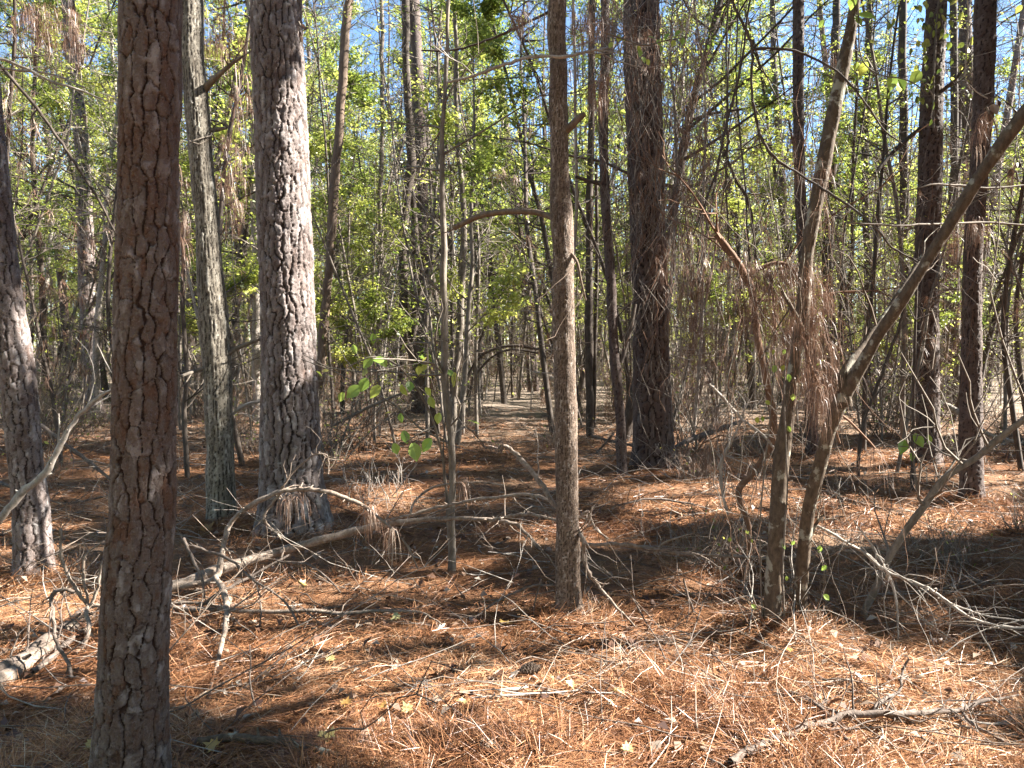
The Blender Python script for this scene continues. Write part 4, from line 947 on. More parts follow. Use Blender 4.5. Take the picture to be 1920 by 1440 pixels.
tangle('vine_tangle', 'loose thin stems and vines crowding round the twin lichened hardwood', [(1350, 1620, 540, 1080, 4.9, 190, .5, .0020), (1380, 1580, 250, 620, 5.0, 90, .7, .0021), (1540, 1800, 930, 1180, 4.7, 110, .45, .0017), (1300, 1450, 600, 1000, 5.4, 80, .5, .002)], 'stem_grey', 2)
tangle('vine_tangle', 'thin dead stems hanging loosely across the narrow dark pine at mid height', [(1600, 1920, 300, 700, 6, 90, .8, .0024)], 'stem_grey', 4)
tangle('brush_pile', 'heap of pale twisted twigs on an orange needle mound beside the thick pine', [(640, 770, 880, 935, 8.0, 110, .4, .0042)], 'stem_pale', 3, 'brush pile')

# ------------------------------------------------------------------ little green seedlings and single leaves
def big_leaf(mb, base, d, nrm, L, W, mat, tint, heart=.0, tipcurl=.1):
    d = unit(np.asarray(d, float)); s = unit(np.cross(d, nrm)); u = np.cross(s, d)
    t = np.linspace(0, 1, 7)
    prof = np.array([.12 + heart * .5, .62 + heart * .3, .95, 1.0, .8, .42, .03]) * W * .5
    ctr = base + d * (t * L)[:, None] - u * (tipcurl * L * t ** 2)[:, None]
    up = u * (prof * .28)[:, None]
    Lf = ctr - s * prof[:, None] + up; Rt = ctr + s * prof[:, None] + up
    mb.strips(Lf[None], ctr[None], mat, tint); mb.strips(ctr[None], Rt[None], mat, tint)

def seedling(name, label, stems, leaves, seed, cat='seedling', size=.09, mat='leaf_bright', stem='stem_grey'):
    """leaves: (px,py,d,size px)"""
    rng = np.random.default_rng(800 + seed)
    b = P(*stems[0][0][:3]); b[2] = gh(b[0], b[1]) if stems[0][0][1] > 700 else b[2]
    root = empty(name, b, label, cat); mb = MB(); sp_ = []
    for ln in stems:
        p, r = tubes_px(ln, jit=.006); mb.tube(p - b, r, 6, 0); sp_.append(p)
    allp = np.vstack(sp_)
    ml = MB()
    for px, py, d, spx in leaves:
        L = spx * d / F; c = P(px, py, d)
        dv = np.array([rng.normal(0, .5), rng.normal(0, .3), -1.0 + rng.normal(0, .35)]); dv = unit(dv)
        base = c - dv * L * .5
        nrm = np.array([rng.normal(0, .4), -1 + rng.normal(0, .3), .5])
        big_leaf(ml, base - b, dv, nrm, L, L * rng.uniform(.6, .75), 0, rng.random(), .3)
        j = np.argmin(np.linalg.norm(allp - base, axis=1))
        q = np.array([allp[j], (allp[j] + base) / 2 + [0, 0, .01], base]) - b
        mb.tube(q, [.0014, .0011, .0009], 4, 0)
    mb.build('stem', [M[stem]], root)
    ml.build('foliage', [M[mat]], root)
    return root

seedling('seedling', 'low seedling with large bright yellow-green drooping leaves before the thin sapling',
         [[(842, 1000, 5.7, 3), (830, 860, 5.6, 2.5), (800, 760, 5.5, 2.2), (750, 690, 5.4, 2), (700, 670, 5.3, 1.6), (650, 690, 5.3, 1.2)], [(815, 800, 5.5, 1.6), (790, 810, 5.4, 1.4), (760, 830, 5.4, 1)], [(750, 690, 5.4, 1.4), (720, 640, 5.4, 1.2), (690, 640, 5.4, 1)], [(830, 860, 5.6, 1.5), (838, 760, 5.6, 1.3), (852, 712, 5.6, 1)]],
         [(662, 735, 5.3, 34), (682, 722, 5.3, 28), (703, 735, 5.3, 30), (690, 680, 5.3, 30), (718, 678, 5.4, 26), (640, 745, 5.3, 22), (700, 635, 5.4, 20), (710, 675, 5.3, 22), (757, 732, 5.4, 24), (768, 725, 5.4, 24), (785, 695, 5.4, 18), (803, 735, 5.5, 22), (810, 755, 5.5, 24), (852, 712, 5.6, 28), (845, 700, 5.6, 18), (778, 848, 5.4, 36), (800, 835, 5.4, 32), (760, 820, 5.4, 26), (742, 842, 5.4, 24), (752, 784, 5.4, 18), (665, 655, 5.3, 18), (822, 785, 5.5, 22), (795, 690, 5.5, 18)], 1)
seedling('seedling', 'tiny seedling with three bright leaves in front of the ivied pine',
         [[(1718, 920, 5.0, 3), (1716, 880, 5.0, 2), (1712, 850, 5.0, 1.5), (1722, 815, 5.0, 1.2)], [(1716, 880, 5, 1.3), (1735, 850, 5, 1)]],
         [(1692, 838, 5, 32), (1723, 826, 5, 30), (1742, 826, 5, 22), (1710, 858, 5, 18)], 2)
seedling('seedling', 'slim green-leaved shoots around the twin lichened hardwood',
         [[(1470, 1180, 4.2, 2), (1468, 1050, 4.2, 1.8), (1476, 900, 4.2, 1.6), (1470, 760, 4.2, 1.4), (1475, 660, 4.2, 1)], [(1430, 1170, 4.3, 1.8), (1425, 980, 4.3, 1.5), (1440, 820, 4.3, 1.2), (1452, 700, 4.3, 1)], [(1520, 1010, 4.3, 1.5), (1535, 1030, 4.2, 1.2), (1545, 1055, 4.1, 1)]],
         [(1452, 692, 4.3, 15), (1468, 690, 4.3, 12), (1479, 709, 4.2, 15), (1487, 745, 4.2, 13), (1420, 788, 4.3, 13), (1430, 786, 4.3, 12), (1470, 660, 4.2, 12), (1480, 805, 4.2, 14), (1414, 1138, 4.2, 12), (1470, 1025, 4.2, 12), (1545, 1065, 4.1, 14), (1537, 1030, 4.2, 13), (1550, 1120, 4.1, 14), (1368, 1012, 4.3, 10), (1410, 1015, 4.3, 11), (1487, 1018, 4.2, 10), (1440, 755, 4.3, 12), (1475, 1085, 4.2, 10), (1450, 660, 4.3, 10)], 3, size=.04)
seedling('leafy_sprig', 'bright green broad leaves hanging against the light at the top of leaning lichened stem',
         [[(1600, -30, 4.2, 2), (1610, 30, 4.2, 1.6), (1615, 110, 4.2, 1.4), (1650, 140, 4.1, 1.2), (1700, 150, 4.0, 1.2), (1740, 175, 4, 1)], [(1720, 145, 4, 1.2), (1750, 180, 4, 1), (1745, 220, 4, .9)]],
         [(1625, 30, 4.2, 36), (1610, 40, 4.2, 24), (1618, 130, 4.2, 26), (1605, 125, 4.2, 18), (1672, 155, 4.1, 32), (1690, 158, 4.1, 26), (1716, 146, 4, 30), (1735, 165, 4, 14), (1750, 200, 4, 18), (1598, 5, 4.2, 26), (1540, 45, 4.2, 16), (1545, 70, 4.2, 14), (1745, 230, 4, 12), (1605, 145, 4.2, 14)], 4, 'leafy sprig')
seedling('leafy_sprig', 'spray of small yellow leaves in front of the draped pine near the top',
         [[(1130, 60, 6, 2), (1170, 75, 6, 1.6), (1210, 85, 6, 1.5), (1250, 75, 6, 1.2), (1290, 70, 6, 1)]],
         [(1160, 72, 6, 14), (1168, 75, 6, 12), (1145, 85, 6, 13), (1200, 100, 6, 14), (1207, 112, 6, 14), (1215, 117, 6, 12), (1222, 70, 6, 13), (1235, 80, 6, 14), (1250, 68, 6, 14), (1262, 82, 6, 15), (1270, 62, 6, 13), (1280, 78, 6, 14), (1120, 105, 6, 12), (1168, 210, 6, 13), (1198, 92, 6, 12), (1240, 92, 6, 12)], 5, 'leafy sprig')
seedling('leafy_sprig', 'small red autumn leaves clinging at the upper edge of the thick sunlit pine',
         [[(560, 40, 6.2, 1.5), (568, 60, 6.2, 1.2), (562, 80, 6.2, 1)]], [(568, 50, 6.2, 13), (573, 54, 6.2, 10), (562, 66, 6.2, 14), (565, 75, 6.2, 10)], 6, 'leafy sprig', mat='brown_leaf')
seedling('leafy_sprig', 'dark curled dead leaves on the diagonal stem by the picture edge',
         [[(1850, 200, 4, 2), (1865, 230, 4, 1.5), (1870, 260, 4, 1)], [(1910, 340, 3.9, 2), (1900, 320, 3.9, 1.5), (1860, 360, 3.9, 1.2)]],
         [(1865, 205, 4, 22), (1858, 218, 4, 20), (1872, 195, 4, 16), (1900, 315, 3.9, 20), (1895, 325, 3.9, 16), (1848, 320, 3.9, 16), (1795, 395, 3.9, 16), (1788, 415, 3.9, 14), (1910, 310, 3.9, 14)], 7, 'leafy sprig', mat='brown_leaf')
seedling('ivy', 'green ivy leaves climbing the upper trunk of the straight dark pine',
         [[(1750, 240, 10.2, 2), (1752, 120, 10.2, 2), (1760, 0, 10.2, 2)]],
         [(float(1752 + a), float(b_), 10.2, float(c_)) for a, b_, c_ in zip(RNG.normal(5, 42, 90), RNG.uniform(-10, 200, 90), RNG.uniform(9, 16, 90))], 8, 'ivy', mat='leaf')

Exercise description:
Please reproduce the listing exactly from its opening line through the line that contains "mb.strips(Lf[None], ctr[None], mat, tint);", both included, with all pictures omitted.

Solution for this task:
The Blender Python script for this scene continues. Write part 4, from line 947 on. More parts follow. Use Blender 4.5. Take the picture to be 1920 by 1440 pixels.
tangle('vine_tangle', 'loose thin stems and vines crowding round the twin lichened hardwood', [(1350, 1620, 540, 1080, 4.9, 190, .5, .0020), (1380, 1580, 250, 620, 5.0, 90, .7, .0021), (1540, 1800, 930, 1180, 4.7, 110, .45, .0017), (1300, 1450, 600, 1000, 5.4, 80, .5, .002)], 'stem_grey', 2)
tangle('vine_tangle', 'thin dead stems hanging loosely across the narrow dark pine at mid height', [(1600, 1920, 300, 700, 6, 90, .8, .0024)], 'stem_grey', 4)
tangle('brush_pile', 'heap of pale twisted twigs on an orange needle mound beside the thick pine', [(640, 770, 880, 935, 8.0, 110, .4, .0042)], 'stem_pale', 3, 'brush pile')

# ------------------------------------------------------------------ little green seedlings and single leaves
def big_leaf(mb, base, d, nrm, L, W, mat, tint, heart=.0, tipcurl=.1):
    d = unit(np.asarray(d, float)); s = unit(np.cross(d, nrm)); u = np.cross(s, d)
    t = np.linspace(0, 1, 7)
    prof = np.array([.12 + heart * .5, .62 + heart * .3, .95, 1.0, .8, .42, .03]) * W * .5
    ctr = base + d * (t * L)[:, None] - u * (tipcurl * L * t ** 2)[:, None]
    up = u * (prof * .28)[:, None]
    Lf = ctr - s * prof[:, None] + up; Rt = ctr + s * prof[:, None] + up
    mb.strips(Lf[None], ctr[None], mat, tint); mb.strips(ctr[None], Rt[None], mat, tint)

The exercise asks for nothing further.